— Start —

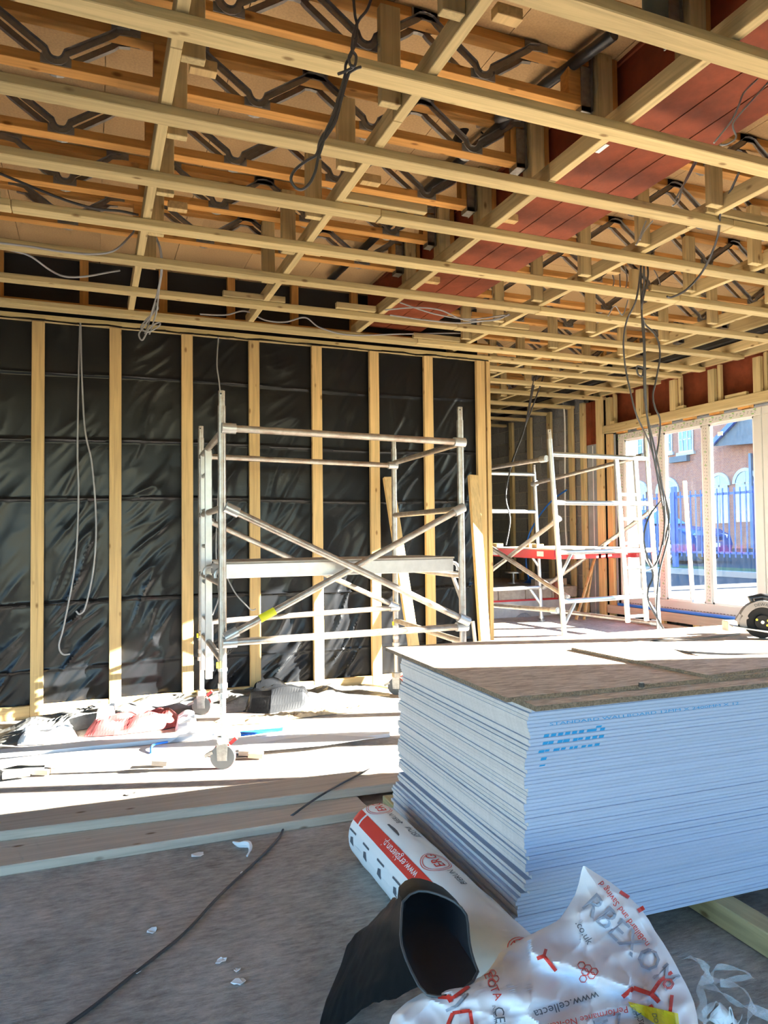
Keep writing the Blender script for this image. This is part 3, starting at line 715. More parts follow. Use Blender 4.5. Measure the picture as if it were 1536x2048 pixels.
def adjustable_leg(par, x, y, z0, ztop):
    m = MB(); m.tube([(x, y, z0 + .19), (x, y, ztop + .02)], .017, 12)
    for k in range(int((ztop - z0 - .2) / .011)): m.disc((x, y, z0 + .20 + k * .011), (0, 0, 1), .0195, .005, 14)
    m.build('screw_leg', ALU2, par, smooth=True)
    for dz, rr, hh in ((0, .034, .03), (.06, .030, .03), (.16, .030, .02)): MB().disc((x, y, ztop + dz), (0, 0, 1), rr, hh, 16).build('collar', ALU2, par, smooth=True)
    MB().beam((x - .036, y - .02, ztop + .175), (x - .036, y - .02, ztop + .21), .012, .012).build('lock_clip', YELLOW, par)
def spigot(par, top, d=Vector((0, 0, 1))):
    m = MB(); m.tube([top, top + d * .095], .0215, 14); m.tube([top + d * .093, top + d * .097], .0215, 14)
    o = m.build('spigot', ALU, par, smooth=True)
    MB().disc(top + d * .075 + Vector((-.008, -.0205, 0)), (-.3, -1, 0), .006, .003, 10).build('pin_hole', BLACKPL, o)
def clamp(par, p, d, r=.034):
    MB().tube([Vector(p) - Vector(d) * .045, Vector(p) + Vector(d) * .045], r, 10).build('clamp', ALU2, par, smooth=True)

t1 = thing('scaffold_tower', (1.65, 5.44, 0), 'tall aluminium scaffold tower on casters in front of the black membrane wall', 'scaffold')
FL, FR, RL, RR = (.772, 4.70), (2.515, 4.75), (.845, 6.19), (2.60, 6.22)
for (x, y), zt, zb in ((FL, 2.30, .46), (FR, 2.30, .46), (RL, 2.29, .46), (RR, 2.26, .46)):
    MB().tube([(x, y, zb), (x, y, zt)], TR, 14).build('post', ALU, t1, smooth=True)
    spigot(t1, Vector((x, y, zt)))
    adjustable_leg(t1, x, y, 0, zb)
    caster(t1, x, y, 0, 1.19 if x < 1 else 1.0)
V3 = lambda p, z: Vector((p[0], p[1], z))
RUN1 = (2.13, 1.645, 1.16, .675)
for z in RUN1:
    tubes('rung', t1, [(V3(FL, z), V3(RL, z)), (V3(FR, z), V3(RR, z))], TR * .9)
# built-in ladder of the left end frame
la, lb = lerp(V3(FL, 0), V3(RL, 0), .60), lerp(V3(FL, 0), V3(RL, 0), .86)
for p in (la, lb): MB().beam((p.x, p.y, .40), (p.x, p.y, 2.12), .05, .028, up=(0, 1, 0)).build('ladder_stile', ALU2, t1, bevel=.003)
for k in range(6): tubes('ladder_rung', t1, [((la.x, la.y, .55 + k * .28), (lb.x, lb.y, .55 + k * .28))], .016, ALU2)
# rails and braces along the long sides
rails = [(V3(FL, 2.15), V3(FR, 2.13)), (V3(RL, 2.13), V3(RR, 2.10)), (V3(FL, .795), V3(FR, .795)), (V3(RL, .76), V3(RR, .80))]
for p, q in rails:
    o = Vector((0, -.052 if p.y < 5.5 else -.05, 0)); d = (q - p).normalized()
    tubes('rail', t1, [(p + o + d * .0, q + o - d * .0)], TR * .92)
    clamp(t1, p + o + d * .035, d); clamp(t1, q + o - d * .035, d)
br = [(V3(FL, 1.65), V3(FR, .83)), (V3(FL, .82), V3(FR, 1.66)), (V3(RL, 1.62), V3(RR, .80))]
for k, (p, q) in enumerate(br):
    o = Vector((0, -.10 - .0 if k == 0 else (-.05 if k == 1 else -.052), 0)); d = (q - p).normalized()
    tubes('brace', t1, [(p + o + d * .03, q + o - d * .03)], TR * .9); clamp(t1, p + o + d * .05, d); clamp(t1, q + o - d * .05, d)
p = lerp(br[1][0], br[1][1], .16) + Vector((0, -.05, 0)); d = (br[1][1] - br[1][0]).normalized()
part(MB().tube([p - d * .055, p + d * .055], .0265, 12).build('tape_band', YELLOW, t1, smooth=True), 'yellow tape band')
for P_, Q_ in ((FR, RR), (FL, RL)):
    for z in (1.16, .675):
        a = V3(P_, z - .20); b = lerp(V3(P_, z), V3(Q_, z), .12)
        tubes('knee_brace', t1, [(a, b)], .014, ALU2)
# platform
pf = thing('scaffold_platform', (1.65, 5.1, 1.18), 'grey aluminium platform deck laid across the near scaffold tower', 'platform')
bx('side_beam', (.80, 4.775, 1.19), (2.46, 4.81, 1.285), ALU2, pf, bevel=.004); bx('side_beam', (.82, 5.36, 1.19), (2.50, 5.395, 1.285), ALU2, pf, bevel=.004)
bx('end_beam', (.80, 4.81, 1.20), (.83, 5.36, 1.27), ALU2, pf); bx('end_beam', (2.43, 4.81, 1.20), (2.46, 5.36, 1.27), ALU2, pf)
bx('deck', (.81, 4.78, 1.2855), (2.47, 5.39, 1.297), flat('deck_ply', (.55, .48, .40), .8, var=.2, vscale=12), pf)
for x, s in ((.80, -1), (2.47, 1)):
    for y in (4.83, 5.32):
        m = MB(); pts = [(x - s * .05, y, 1.25), (x, y, 1.25)] + [(x + s * (.012 + .042 * math.sin(a)), y, 1.168 + .042 + .0 * a + .042 * math.cos(a)) for a in (0, .5, 1.0, 1.5, 2.0)]
        m.tube(pts, .013, 8); m.build('hook', ALU2, pf, smooth=True)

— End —

WHAT TO WORK ON: Exactly as they appear, print the lines of the listing above from its first line through the line that contains "MB().tube([Vector(p) - Vector(d)", minus the pictures.

EXERCISE SOLUTION:
Keep writing the Blender script for this image. This is part 3, starting at line 715. More parts follow. Use Blender 4.5. Measure the picture as if it were 1536x2048 pixels.
def adjustable_leg(par, x, y, z0, ztop):
    m = MB(); m.tube([(x, y, z0 + .19), (x, y, ztop + .02)], .017, 12)
    for k in range(int((ztop - z0 - .2) / .011)): m.disc((x, y, z0 + .20 + k * .011), (0, 0, 1), .0195, .005, 14)
    m.build('screw_leg', ALU2, par, smooth=True)
    for dz, rr, hh in ((0, .034, .03), (.06, .030, .03), (.16, .030, .02)): MB().disc((x, y, ztop + dz), (0, 0, 1), rr, hh, 16).build('collar', ALU2, par, smooth=True)
    MB().beam((x - .036, y - .02, ztop + .175), (x - .036, y - .02, ztop + .21), .012, .012).build('lock_clip', YELLOW, par)
def spigot(par, top, d=Vector((0, 0, 1))):
    m = MB(); m.tube([top, top + d * .095], .0215, 14); m.tube([top + d * .093, top + d * .097], .0215, 14)
    o = m.build('spigot', ALU, par, smooth=True)
    MB().disc(top + d * .075 + Vector((-.008, -.0205, 0)), (-.3, -1, 0), .006, .003, 10).build('pin_hole', BLACKPL, o)
def clamp(par, p, d, r=.034):
    MB().tube([Vector(p) - Vector(d) * .045, Vector(p) + Vector(d) * .045], r, 10).build('clamp', ALU2, par, smooth=True)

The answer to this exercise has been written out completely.